Exercise objective => Copy the data below exactly, omitting any picture it contains.

Data segment =>
##########

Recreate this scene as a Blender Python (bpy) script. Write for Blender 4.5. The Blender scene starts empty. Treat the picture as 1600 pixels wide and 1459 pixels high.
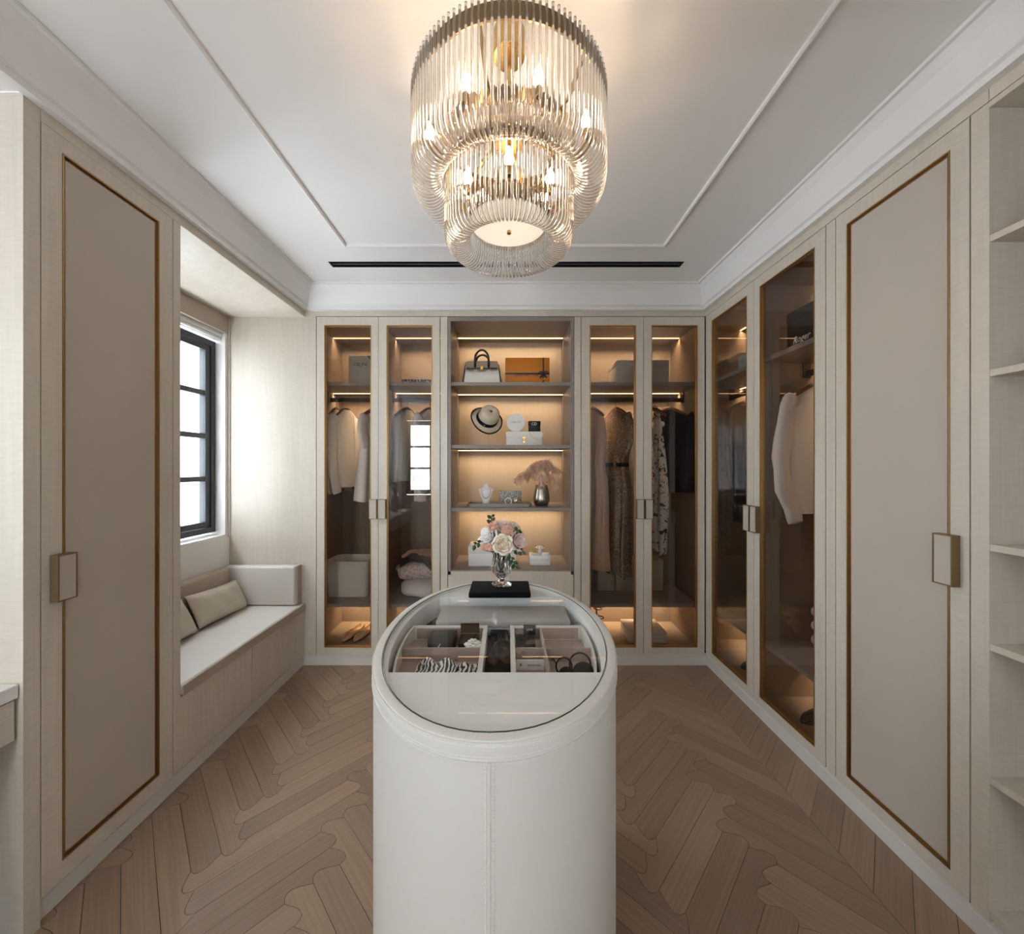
import bpy, bmesh, math, random
from mathutils import Vector, Matrix
random.seed(7)
R = math.radians
S = bpy.context.scene
C = S.collection

# ------------------------------------------------------------------ camera, world, exposure
cd = bpy.data.cameras.new('camera'); cam = bpy.data.objects.new('camera', cd); C.objects.link(cam)
cam.location = (0, 0, 1.35); cam.rotation_euler = (R(90), 0, 0)
cd.sensor_width = 36; cd.lens = 13.5; cd.shift_x = 7 / 1600; cd.clip_start = 0.01
S.camera = cam
w = bpy.data.worlds.new('world'); S.world = w; w.use_nodes = True
bg = w.node_tree.nodes['Background']; bg.inputs[0].default_value = (0.83, 0.915, 1.0, 1); bg.inputs[1].default_value = 19.5
S.view_settings.view_transform = 'Standard'; S.view_settings.look = 'None'
S.view_settings.gamma = 1; S.view_settings.use_curve_mapping = False
S.view_settings.exposure = 0.33
S.cycles.max_bounces = 12; S.cycles.diffuse_bounces = 5; S.cycles.glossy_bounces = 4
S.cycles.transmission_bounces = 12; S.cycles.transparent_max_bounces = 40
S.cycles.caustics_reflective = False; S.cycles.caustics_refractive = False
S.cycles.sample_clamp_indirect = 6
LED_POWER = 6.0; LAMP_W = 3.3; BULB_POWER = 86.0; DOWN_POWER = 9.0

def portal(loc, rot, sx, sy):
    l = bpy.data.lights.new('window_portal', 'AREA'); l.shape = 'RECTANGLE'; l.size = sx; l.size_y = sy
    l.cycles.is_portal = True
    o = bpy.data.objects.new('window_portal', l); o.location = loc; o.rotation_euler = rot; C.objects.link(o)
portal((-2.06, 2.16, 1.57), (0, R(-90), 0), 1.36, 0.86)
portal((-2.06, 0.33, 1.45), (0, R(-90), 0), 1.04, 0.60)
portal((-1.40, -1.82, 1.52), (R(90), 0, 0), 0.92, 1.4)
portal((0.72, -1.82, 1.52), (R(90), 0, 0), 0.36, 1.4)

# ------------------------------------------------------------------ materials
def lin(c):
    return tuple(((x/255)/12.92 if x/255 <= 0.04045 else ((x/255+0.055)/1.055)**2.4) for x in c) + (1,)
def mat(name, rgb, rough=0.5, metal=0.0, spec=0.5, coat=0.0, bump=None, var=None, stretch=(1, 1, 1), emit=None,
        trans=0.0, ior=1.45, sheen=0.0, sub=0.0, rand=0.0, rot=None):
    m = bpy.data.materials.new(name); m.use_nodes = True
    n = m.node_tree.nodes; l = m.node_tree.links; b = n['Principled BSDF']
    col = lin(rgb)
    b.inputs['Base Color'].default_value = col
    b.inputs['Roughness'].default_value = rough; b.inputs['Metallic'].default_value = metal
    b.inputs['Specular IOR Level'].default_value = spec; b.inputs['Coat Weight'].default_value = coat
    b.inputs['Coat Roughness'].default_value = 0.08
    b.inputs['Transmission Weight'].default_value = trans; b.inputs['IOR'].default_value = ior
    b.inputs['Sheen Weight'].default_value = sheen
    if emit:
        b.inputs['Emission Color'].default_value = lin(emit[0]); b.inputs['Emission Strength'].default_value = emit[1]
    if var or bump or rand:
        tc = n.new('ShaderNodeTexCoord'); mp = n.new('ShaderNodeMapping'); mp.inputs['Scale'].default_value = stretch
        if rot: mp.inputs['Rotation'].default_value = rot
        l.new(tc.outputs['Object'], mp.inputs[0])
        if rand:
            oi = n.new('ShaderNodeObjectInfo'); vm = n.new('ShaderNodeVectorMath'); vm.operation = 'SCALE'
            cx = n.new('ShaderNodeCombineXYZ')
            for i in range(3): l.new(oi.outputs['Random'], cx.inputs[i])
            l.new(cx.outputs[0], vm.inputs[0]); vm.inputs['Scale'].default_value = 37.0
            va = n.new('ShaderNodeVectorMath'); l.new(tc.outputs['Object'], va.inputs[0]); l.new(vm.outputs[0], va.inputs[1])
            l.new(va.outputs[0], mp.inputs[0])
    if var:
        nz = n.new('ShaderNodeTexNoise'); nz.inputs['Scale'].default_value = var[0]; nz.inputs['Detail'].default_value = 4
        l.new(mp.outputs[0], nz.inputs['Vector'])
        rp = n.new('ShaderNodeValToRGB'); rp.color_ramp.elements[0].position = 0.3; rp.color_ramp.elements[1].position = 0.7
        k = var[1]
        rp.color_ramp.elements[0].color = tuple(x*(1-k) for x in col[:3]) + (1,)
        rp.color_ramp.elements[1].color = tuple(min(1, x*(1+k)) for x in col[:3]) + (1,)
        l.new(nz.outputs[0], rp.inputs[0]); out = rp.outputs[0]
        if rand:
            hs = n.new('ShaderNodeHueSaturation'); mr = n.new('ShaderNodeMapRange')
            mr.inputs[3].default_value = 1-rand; mr.inputs[4].default_value = 1+rand
            l.new(oi.outputs['Random'], mr.inputs[0]); l.new(mr.outputs[0], hs.inputs['Value']); l.new(out, hs.inputs['Color']); out = hs.outputs[0]
        l.new(out, b.inputs['Base Color'])
    if bump:
        nb = n.new('ShaderNodeTexNoise'); nb.inputs['Scale'].default_value = bump[0]; nb.inputs['Detail'].default_value = 3
        l.new(mp.outputs[0], nb.inputs['Vector'])
        bp = n.new('ShaderNodeBump'); bp.inputs['Strength'].default_value = bump[1]; bp.inputs['Distance'].default_value = 0.002
        l.new(nb.outputs[0], bp.inputs['Height']); l.new(bp.outputs[0], b.inputs['Normal'])
    return m
def glassmat(name, tint, refl=1.0, rough=0.0, ior=1.5, diffuse=0.0):
    """clear or tinted pane: see-through with Fresnel mirror reflection"""
    m = bpy.data.materials.new(name); m.use_nodes = True; n = m.node_tree.nodes; l = m.node_tree.links
    n.clear(); out = n.new('ShaderNodeOutputMaterial')
    t = n.new('ShaderNodeBsdfTransparent'); t.inputs[0].default_value = tint + (1,)
    g = n.new('ShaderNodeBsdfGlossy'); g.inputs['Roughness'].default_value = rough; g.inputs[0].default_value = (1, 1, 1, 1)
    f = n.new('ShaderNodeFresnel'); f.inputs[0].default_value = ior
    mu = n.new('ShaderNodeMath'); mu.operation = 'MULTIPLY'; mu.inputs[1].default_value = refl; mu.use_clamp = True
    gm = n.new('ShaderNodeNewGeometry'); fr = n.new('ShaderNodeMath'); fr.operation = 'SUBTRACT'; fr.inputs[0].default_value = 1.0
    l.new(gm.outputs['Backfacing'], fr.inputs[1]); m3 = n.new('ShaderNodeMath'); m3.operation = 'MULTIPLY'
    l.new(f.outputs[0], m3.inputs[0]); l.new(fr.outputs[0], m3.inputs[1]); l.new(m3.outputs[0], mu.inputs[0])
    mx = n.new('ShaderNodeMixShader'); l.new(mu.outputs[0], mx.inputs[0]); l.new(t.outputs[0], mx.inputs[1]); l.new(g.outputs[0], mx.inputs[2])
    last = mx.outputs[0]
    if diffuse:
        d = n.new('ShaderNodeBsdfTranslucent'); d.inputs[0].default_value = (1, 1, 1, 1)
        m2 = n.new('ShaderNodeMixShader'); m2.inputs[0].default_value = diffuse
        l.new(last, m2.inputs[1]); l.new(d.outputs[0], m2.inputs[2]); last = m2.outputs[0]
    l.new(last, out.inputs[0]); return m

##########

Correct output =>
Recreate this scene as a Blender Python (bpy) script. Write for Blender 4.5. The Blender scene starts empty. Treat the picture as 1600 pixels wide and 1459 pixels high.
import bpy, bmesh, math, random
from mathutils import Vector, Matrix
random.seed(7)
R = math.radians
S = bpy.context.scene
C = S.collection

# ------------------------------------------------------------------ camera, world, exposure
cd = bpy.data.cameras.new('camera'); cam = bpy.data.objects.new('camera', cd); C.objects.link(cam)
cam.location = (0, 0, 1.35); cam.rotation_euler = (R(90), 0, 0)
cd.sensor_width = 36; cd.lens = 13.5; cd.shift_x = 7 / 1600; cd.clip_start = 0.01
S.camera = cam
w = bpy.data.worlds.new('world'); S.world = w; w.use_nodes = True
bg = w.node_tree.nodes['Background']; bg.inputs[0].default_value = (0.83, 0.915, 1.0, 1); bg.inputs[1].default_value = 19.5
S.view_settings.view_transform = 'Standard'; S.view_settings.look = 'None'
S.view_settings.gamma = 1; S.view_settings.use_curve_mapping = False
S.view_settings.exposure = 0.33
S.cycles.max_bounces = 12; S.cycles.diffuse_bounces = 5; S.cycles.glossy_bounces = 4
S.cycles.transmission_bounces = 12; S.cycles.transparent_max_bounces = 40
S.cycles.caustics_reflective = False; S.cycles.caustics_refractive = False
S.cycles.sample_clamp_indirect = 6
LED_POWER = 6.0; LAMP_W = 3.3; BULB_POWER = 86.0; DOWN_POWER = 9.0

def portal(loc, rot, sx, sy):
    l = bpy.data.lights.new('window_portal', 'AREA'); l.shape = 'RECTANGLE'; l.size = sx; l.size_y = sy
    l.cycles.is_portal = True
    o = bpy.data.objects.new('window_portal', l); o.location = loc; o.rotation_euler = rot; C.objects.link(o)
portal((-2.06, 2.16, 1.57), (0, R(-90), 0), 1.36, 0.86)
portal((-2.06, 0.33, 1.45), (0, R(-90), 0), 1.04, 0.60)
portal((-1.40, -1.82, 1.52), (R(90), 0, 0), 0.92, 1.4)
portal((0.72, -1.82, 1.52), (R(90), 0, 0), 0.36, 1.4)

# ------------------------------------------------------------------ materials
def lin(c):
    return tuple(((x/255)/12.92 if x/255 <= 0.04045 else ((x/255+0.055)/1.055)**2.4) for x in c) + (1,)
def mat(name, rgb, rough=0.5, metal=0.0, spec=0.5, coat=0.0, bump=None, var=None, stretch=(1, 1, 1), emit=None,
        trans=0.0, ior=1.45, sheen=0.0, sub=0.0, rand=0.0, rot=None):
    m = bpy.data.materials.new(name); m.use_nodes = True
    n = m.node_tree.nodes; l = m.node_tree.links; b = n['Principled BSDF']
    col = lin(rgb)
    b.inputs['Base Color'].default_value = col
    b.inputs['Roughness'].default_value = rough; b.inputs['Metallic'].default_value = metal
    b.inputs['Specular IOR Level'].default_value = spec; b.inputs['Coat Weight'].default_value = coat
    b.inputs['Coat Roughness'].default_value = 0.08
    b.inputs['Transmission Weight'].default_value = trans; b.inputs['IOR'].default_value = ior
    b.inputs['Sheen Weight'].default_value = sheen
    if emit:
        b.inputs['Emission Color'].default_value = lin(emit[0]); b.inputs['Emission Strength'].default_value = emit[1]
    if var or bump or rand:
        tc = n.new('ShaderNodeTexCoord'); mp = n.new('ShaderNodeMapping'); mp.inputs['Scale'].default_value = stretch
        if rot: mp.inputs['Rotation'].default_value = rot
        l.new(tc.outputs['Object'], mp.inputs[0])
        if rand:
            oi = n.new('ShaderNodeObjectInfo'); vm = n.new('ShaderNodeVectorMath'); vm.operation = 'SCALE'
            cx = n.new('ShaderNodeCombineXYZ')
            for i in range(3): l.new(oi.outputs['Random'], cx.inputs[i])
            l.new(cx.outputs[0], vm.inputs[0]); vm.inputs['Scale'].default_value = 37.0
            va = n.new('ShaderNodeVectorMath'); l.new(tc.outputs['Object'], va.inputs[0]); l.new(vm.outputs[0], va.inputs[1])
            l.new(va.outputs[0], mp.inputs[0])
    if var:
        nz = n.new('ShaderNodeTexNoise'); nz.inputs['Scale'].default_value = var[0]; nz.inputs['Detail'].default_value = 4
        l.new(mp.outputs[0], nz.inputs['Vector'])
        rp = n.new('ShaderNodeValToRGB'); rp.color_ramp.elements[0].position = 0.3; rp.color_ramp.elements[1].position = 0.7
        k = var[1]
        rp.color_ramp.elements[0].color = tuple(x*(1-k) for x in col[:3]) + (1,)
        rp.color_ramp.elements[1].color = tuple(min(1, x*(1+k)) for x in col[:3]) + (1,)
        l.new(nz.outputs[0], rp.inputs[0]); out = rp.outputs[0]
        if rand:
            hs = n.new('ShaderNodeHueSaturation'); mr = n.new('ShaderNodeMapRange')
            mr.inputs[3].default_value = 1-rand; mr.inputs[4].default_value = 1+rand
            l.new(oi.outputs['Random'], mr.inputs[0]); l.new(mr.outputs[0], hs.inputs['Value']); l.new(out, hs.inputs['Color']); out = hs.outputs[0]
        l.new(out, b.inputs['Base Color'])
    if bump:
        nb = n.new('ShaderNodeTexNoise'); nb.inputs['Scale'].default_value = bump[0]; nb.inputs['Detail'].default_value = 3
        l.new(mp.outputs[0], nb.inputs['Vector'])
        bp = n.new('ShaderNodeBump'); bp.inputs['Strength'].default_value = bump[1]; bp.inputs['Distance'].default_value = 0.002
        l.new(nb.outputs[0], bp.inputs['Height']); l.new(bp.outputs[0], b.inputs['Normal'])
    return m
def glassmat(name, tint, refl=1.0, rough=0.0, ior=1.5, diffuse=0.0):
    """clear or tinted pane: see-through with Fresnel mirror reflection"""
    m = bpy.data.materials.new(name); m.use_nodes = True; n = m.node_tree.nodes; l = m.node_tree.links
    n.clear(); out = n.new('ShaderNodeOutputMaterial')
    t = n.new('ShaderNodeBsdfTransparent'); t.inputs[0].default_value = tint + (1,)
    g = n.new('ShaderNodeBsdfGlossy'); g.inputs['Roughness'].default_value = rough; g.inputs[0].default_value = (1, 1, 1, 1)
    f = n.new('ShaderNodeFresnel'); f.inputs[0].default_value = ior
    mu = n.new('ShaderNodeMath'); mu.operation = 'MULTIPLY'; mu.inputs[1].default_value = refl; mu.use_clamp = True
    gm = n.new('ShaderNodeNewGeometry'); fr = n.new('ShaderNodeMath'); fr.operation = 'SUBTRACT'; fr.inputs[0].default_value = 1.0
    l.new(gm.outputs['Backfacing'], fr.inputs[1]); m3 = n.new('ShaderNodeMath'); m3.operation = 'MULTIPLY'
    l.new(f.outputs[0], m3.inputs[0]); l.new(fr.outputs[0], m3.inputs[1]); l.new(m3.outputs[0], mu.inputs[0])
    mx = n.new('ShaderNodeMixShader'); l.new(mu.outputs[0], mx.inputs[0]); l.new(t.outputs[0], mx.inputs[1]); l.new(g.outputs[0], mx.inputs[2])
    last = mx.outputs[0]
    if diffuse:
        d = n.new('ShaderNodeBsdfTranslucent'); d.inputs[0].default_value = (1, 1, 1, 1)
        m2 = n.new('ShaderNodeMixShader'); m2.inputs[0].default_value = diffuse
        l.new(last, m2.inputs[1]); l.new(d.outputs[0], m2.inputs[2]); last = m2.outputs[0]
    l.new(last, out.inputs[0]); return m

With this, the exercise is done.